Data lines:

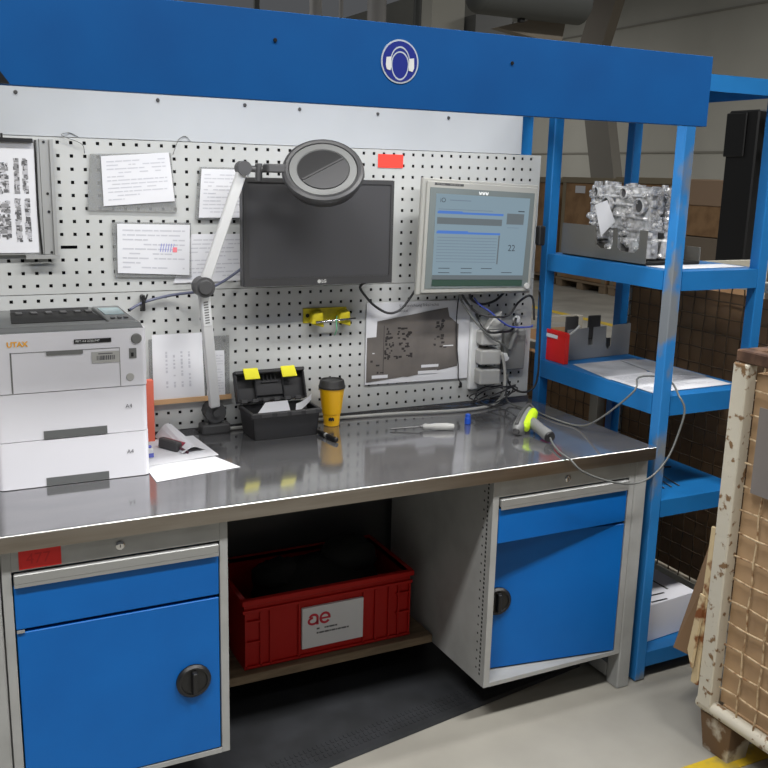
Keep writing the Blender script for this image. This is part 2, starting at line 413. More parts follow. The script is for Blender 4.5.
# ------------------------------------------------------------------ cabinets
def knob_on(parent, x, y, z, nrm=V((0, -1, 0))):
    n = nrm.normalized(); c = V((x, y, z)); side = V((0, 0, 1)).cross(n)
    k = mesh('turn_knob', B().lathe([(0.047, 0), (0.047, 0.006), (0.041, 0.012), (0.036, 0.012), (0.034, 0.008), (0.02, 0.008)], c, n, 40), black, parent, label='round black turn handle')
    a = c + n * 0.009
    b = B(); up = V((0, 0, 1))
    b.hexa([a - side * 0.008 - up * 0.033, a + side * 0.008 - up * 0.033, a + side * 0.008 + up * 0.033, a - side * 0.008 + up * 0.033,
            a - side * 0.006 - up * 0.030 + n * 0.016, a + side * 0.006 - up * 0.030 + n * 0.016, a + side * 0.006 + up * 0.030 + n * 0.016, a - side * 0.006 + up * 0.030 + n * 0.016], 0.002)
    mesh('grip', b, black, k)
def cabinet(x0, x1, zb, label, open_angle=0.0):
    c = base('cabinet', ((x0 + x1) / 2, -0.4, zb), label, 'cabinet', 'cabinets hanging under the worktop')
    F, K = -0.70, -0.04; s = 0.022
    xl, xr = x0 + s, x1 - s
    b = B()
    b.box(x0, x0 + 0.003, F + 0.012, K, zb, 0.832); b.box(x1 - 0.003, x1, F + 0.012, K, zb, 0.832)
    b.box(x0, x1, K, K + 0.003, zb, 0.832)
    b.box(x0, x0 + s, F, F + 0.012, zb, 0.832, 0.001); b.box(x1 - s, x1, F, F + 0.012, zb, 0.832, 0.001)
    b.box(xl, xr, F, F + 0.012, 0.772, 0.832, 0.001)
    b.box(x0 + 0.003, x1 - 0.003, F + 0.004, K, zb, zb + 0.012); b.box(xl, xr, F, F + 0.004, zb, zb + 0.014)
    b.box(x0 + 0.003, x1 - 0.003, F + 0.03, K, 0.822, 0.830)
    b.box(x0 + 0.003, x1 - 0.003, F + 0.06, K, 0.606, 0.612)
    mesh('body', b, grey, c)
    d = mesh('drawer', B().box(xl + 0.003, xr - 0.003, F + 0.001, F + 0.017, 0.621, 0.733, 0.0015).box(xl + 0.01, xr - 0.01, F + 0.02, F + 0.5, 0.63, 0.70), blue, c)
    b = B().box(xl + 0.004, xr - 0.004, F - 0.008, F + 0.012, 0.741, 0.7655, 0.002).box(xl + 0.004, xr - 0.004, F - 0.008, F - 0.005, 0.733, 0.742)
    mesh('handle_strip', b, alu, d, label='pale aluminium grip strip')
    lk = mesh('lock', B().lathe([(0.011, 0), (0.011, 0.004), (0.008, 0.006), (0.004, 0.006)], ((x0 + x1) / 2, F, 0.801), (0, -1, 0), 20), chrome, c)
    mesh('key_slot', B().box((x0 + x1) / 2 - 0.001, (x0 + x1) / 2 + 0.001, F - 0.0068, F - 0.0062, 0.797, 0.805), black, lk)
    # door, hinged at its right edge when it stands open inward
    zd0, zd1 = zb + 0.0175, 0.612
    hx_ = xr - 0.004; w = xr - xl - 0.008
    ca, sa = math.cos(open_angle), math.sin(open_angle)
    def dp(u, t, z): return V((hx_ - u * ca + t * sa * 1.0, F + 0.001 + u * sa + t * ca, z))
    b = B().hexa([dp(w, 0, zd0), dp(0, 0, zd0), dp(0, 0.018, zd0), dp(w, 0.018, zd0), dp(w, 0, zd1), dp(0, 0, zd1), dp(0, 0.018, zd1), dp(w, 0.018, zd1)], 0.0015)
    dr = mesh('door', b, blue, c)
    return c, dr, dp, w
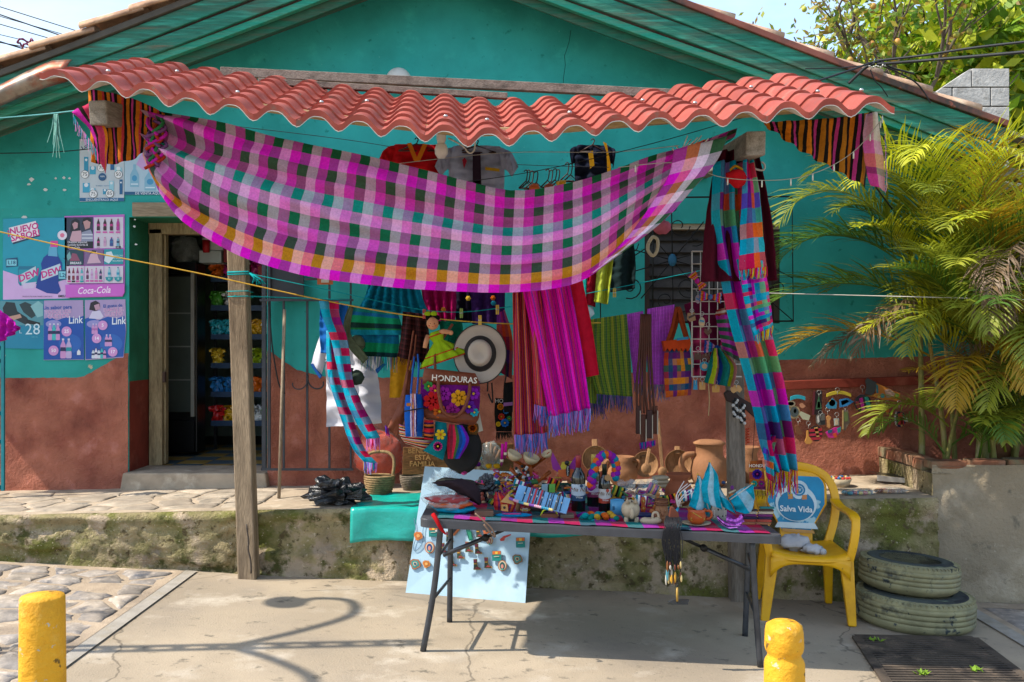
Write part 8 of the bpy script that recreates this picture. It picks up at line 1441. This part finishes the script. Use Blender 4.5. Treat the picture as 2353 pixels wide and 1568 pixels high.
for k in range(20): mb.use(cm(('#7a4a24', '#1f5a8a', '#a8302a', '#b5a06a')[k % 4])).ball(p + Vector((.06 * math.cos(k), .05 * math.sin(k * 1.7), .062)), .013, 7, 5)
mb.build('beads', parent=t)
# ================================================================ PLANTER
rough = mat('planter_render', '#94866f', .95, var=.25, scale=4, bump=1.0, bscale=40, blots=(('#7d705d', 2, .46, .7), ('#a89b86', 3.2, .55, .72), ('#6a6253', 9, .62, .72), ('#b5aa96', 26, .66, .72)), dist=.014)
pn = thing('planter', (4.2, 6.7, gz(3.5)), 'rough cement planter with a brick rim holding the palm', 'planter'); PX, PFY, PT = 2.9, 6.62, .795
def pf(u, v):
 x = lerp(PX, 5.6, u); z = lerp(PT, gz(x) - .05, v); return Vector((x, PFY + .02 * fb((x * 4, z * 5, 2), 1, 5) + .018 * (1 / (1 + math.exp(-40 * (fb((x * 1.3, z * 1.6, 9), 1, 4) - .1)))), z))
mb = MB(); mb.grid(pf, 110, 40); mb.build('front_wall', rough, pn)
mb = MB(); mb.grid(lambda u, v: Vector((PX + .012 * fb((u * 8, v * 6, 3)), lerp(7.6, PFY, u), lerp(PT - .06, gz(2.9) - .05, v))), 30, 20); mb.build('side_wall', moss, pn)
mb = MB(); mb.add([(PX, PFY, PT - .012), (5.6, PFY, PT - .012), (5.6, PFY + .16, PT - .012), (PX, PFY + .16, PT - .012)], [(0, 1, 2, 3)]); mb.add([(PX, PFY, PT - .06), (PX + .13, PFY, PT - .06), (PX + .13, 7.6, PT - .06), (PX, 7.6, PT - .06)], [(0, 1, 2, 3)]); mb.build('rim_bed', rough, pn)
brm = mat('old_brick', '#8a5a42', .95, var=.25, scale=8, bump=.6, bscale=30, blots=(('#6f6a52', 4, .48, .66), ('#a07a62', 6, .55, .7)), rnd=.2, dist=.01)
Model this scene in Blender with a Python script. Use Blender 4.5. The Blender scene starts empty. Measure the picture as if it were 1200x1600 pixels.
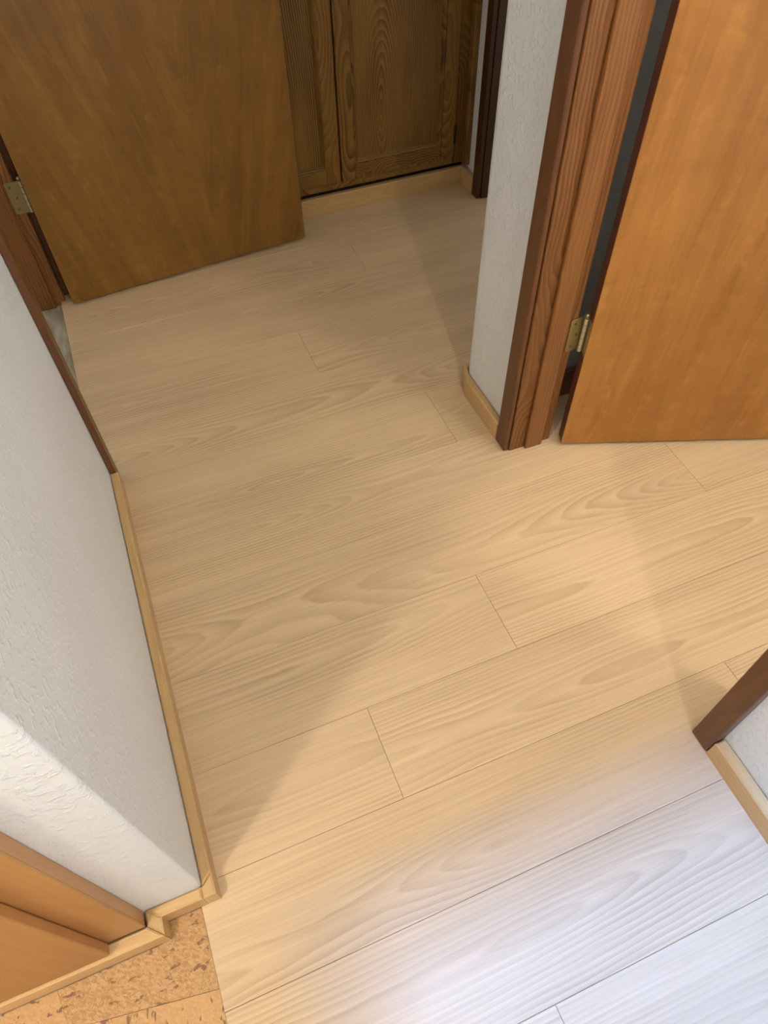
import bpy, bmesh, math, random
from mathutils import Vector, Matrix
S = bpy.context.scene
C = S.collection
random.seed(5)

# ------------------------------------------------------------------ camera
cam_d = bpy.data.cameras.new('camera'); cam = bpy.data.objects.new('camera', cam_d); C.objects.link(cam)
cam_d.sensor_fit = 'HORIZONTAL'; cam_d.sensor_width = 36.0
cam_d.lens = 1113.8 / 1200 * 36.0
cam_d.clip_start = 0.02; cam_d.clip_end = 60
right = Vector((0.92712512, -0.37448587, -0.01411881))
down = Vector((-0.30625699, -0.73541994, -0.60445361))
fwd = Vector((0.21597608, 0.56472811, -0.79651522))
M = Matrix((right, -down, -fwd)).transposed().to_4x4()
M.translation = (0, 0, 1.35)
cam.matrix_world = M
S.camera = cam

# ------------------------------------------------------------------ world, light, exposure
W = bpy.data.worlds.new('world'); S.world = W; W.use_nodes = True
bg = W.node_tree.nodes['Background']
bg.inputs[0].default_value = (1.0, 0.99, 0.96, 1); bg.inputs[1].default_value = 0.74
S.view_settings.view_transform = 'Standard'; S.view_settings.look = 'None'
S.view_settings.gamma = 1.0; S.view_settings.use_curve_mapping = False
S.view_settings.exposure = 0.0
WARM = (1.0, 0.965, 0.87)
def lamp(name, loc, watts, rad, col=WARM):
    d = bpy.data.lights.new(name, 'POINT'); d.energy = watts; d.shadow_soft_size = rad; d.color = col
    o = bpy.data.objects.new(name, d); o.location = loc; C.objects.link(o); return o
lamp('kitchen_lamp', (-0.86, -0.15, 2.28), 58, 0.05)
lamp('hall_lamp', (0.32, -0.80, 2.25), 38, 0.03)
lamp('side_room_lamp', (1.36, -0.54, 2.25), 32, 0.10)
d = bpy.data.lights.new('added_daylight', 'AREA'); d.shape = 'SQUARE'; d.size = 0.09     # added lamp above an invented skylight hole, lights the cool floor patch
d.energy = 250; d.color = (0.11, 0.345, 1.0)
patch_light = bpy.data.objects.new('added_daylight', d); C.objects.link(patch_light); patch_light.location = (0.36, -0.32, 3.3)
d = bpy.data.lights.new('added_wall_fill', 'AREA'); d.shape = 'RECTANGLE'; d.size = 0.9; d.size_y = 1.0   # added fill lamp outside a made-up window, brightens the left wall
d.energy = 14; d.color = (0.88, 0.97, 1.0)
wall_fill = bpy.data.objects.new('added_wall_fill', d); C.objects.link(wall_fill); wall_fill.location = (2.10, 0.20, 1.45); wall_fill.rotation_euler = (0, math.radians(90), 0)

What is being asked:
Leaving the pictures out, write out exactly the lines from the line containing "Model this scene" through the line containing "S.camera = cam", both included.

Solution to this exercise:
Model this scene in Blender with a Python script. Use Blender 4.5. The Blender scene starts empty. Measure the picture as if it were 1200x1600 pixels.
import bpy, bmesh, math, random
from mathutils import Vector, Matrix
S = bpy.context.scene
C = S.collection
random.seed(5)

# ------------------------------------------------------------------ camera
cam_d = bpy.data.cameras.new('camera'); cam = bpy.data.objects.new('camera', cam_d); C.objects.link(cam)
cam_d.sensor_fit = 'HORIZONTAL'; cam_d.sensor_width = 36.0
cam_d.lens = 1113.8 / 1200 * 36.0
cam_d.clip_start = 0.02; cam_d.clip_end = 60
right = Vector((0.92712512, -0.37448587, -0.01411881))
down = Vector((-0.30625699, -0.73541994, -0.60445361))
fwd = Vector((0.21597608, 0.56472811, -0.79651522))
M = Matrix((right, -down, -fwd)).transposed().to_4x4()
M.translation = (0, 0, 1.35)
cam.matrix_world = M
S.camera = cam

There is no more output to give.